Às vezes, ele ultrapassa os limites do bom gosto. Em um painel organizado pela escola de administração japonesa Globis, Narita disse que "se esta pode se tornar uma sociedade onde pessoas como vocês cometem seppuku uma após a outra, não seria apenas uma política de seguridade social, mas a melhor política de 'Cool Japan'". "Cool Japan" é um programa do governo que promove produtos culturais.

Alguns legisladores dizem que as ideias, chocantes ou não, estão abrindo portas para conversas muito necessárias sobre reforma previdenciária e mudanças na assistência social. "Há críticas de que os idosos estão recebendo muito dinheiro de pensão e os jovens estão sustentando todos os idosos, mesmo os ricos", diz Shun Otokita, 39, membro da Câmara Alta do Parlamento pelo direitista Nippon Ishin no Kai.

Mas os críticos dizem que Narita salienta os problemas de uma população envelhecida sem sugerir políticas realistas que poderiam aliviar algumas das pressões.

"Ele não está se concentrando em estratégias úteis, como melhor acesso a creches ou maior inclusão de mulheres na força de trabalho, ou inclusão mais ampla de imigrantes", diz Alexis Dudden, historiador da Universidade de Connecticut que estuda o Japão moderno. "Coisas que poderiam revigorar o Japão."

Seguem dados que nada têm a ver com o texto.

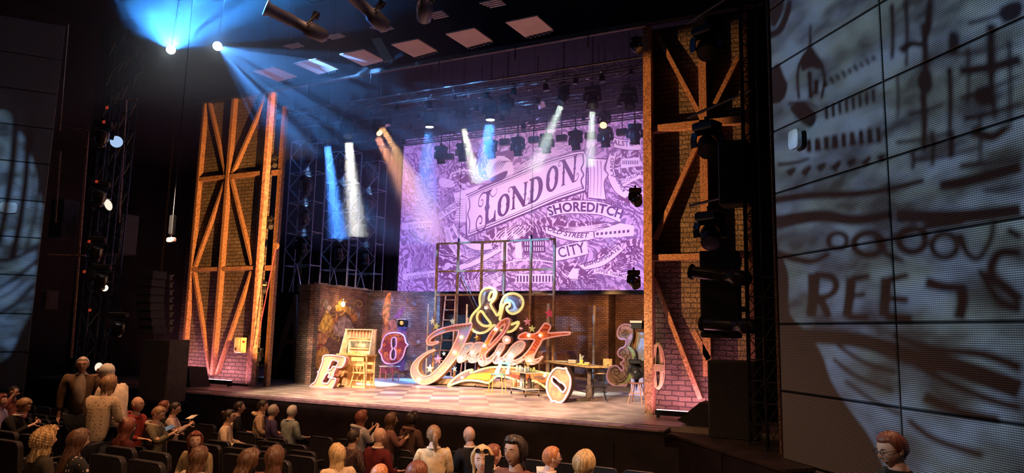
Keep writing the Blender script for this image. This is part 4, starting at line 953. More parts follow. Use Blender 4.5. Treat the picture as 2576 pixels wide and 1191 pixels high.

Ao abordar a eutanásia, Narita falou publicamente sobre sua mãe, que sofreu um aneurisma quando ele tinha 19 anos. Ele descreveu como, mesmo com seguro e financiamento do governo, o tratamento de sua mãe lhe custou 100 mil ienes (R$ 3.900) por mês.

Algumas pesquisas no Japão indicaram que a maior parte da população apoia a legalização da eutanásia voluntária. Mas a referência de Narita a uma prática obrigatória assusta os especialistas em ética. Atualmente, todos os países que legalizaram a prática apenas "permitem se a própria pessoa quiser", diz Fumika Yamamoto, professora de filosofia na Universidade da Cidade de Tóquio.

Questionado, Narita disse que "a eutanásia voluntária ou involuntária é uma questão complexa e cheia de nuances". "Não estou defendendo sua adoção. Prevejo que isso será discutido de forma mais ampla."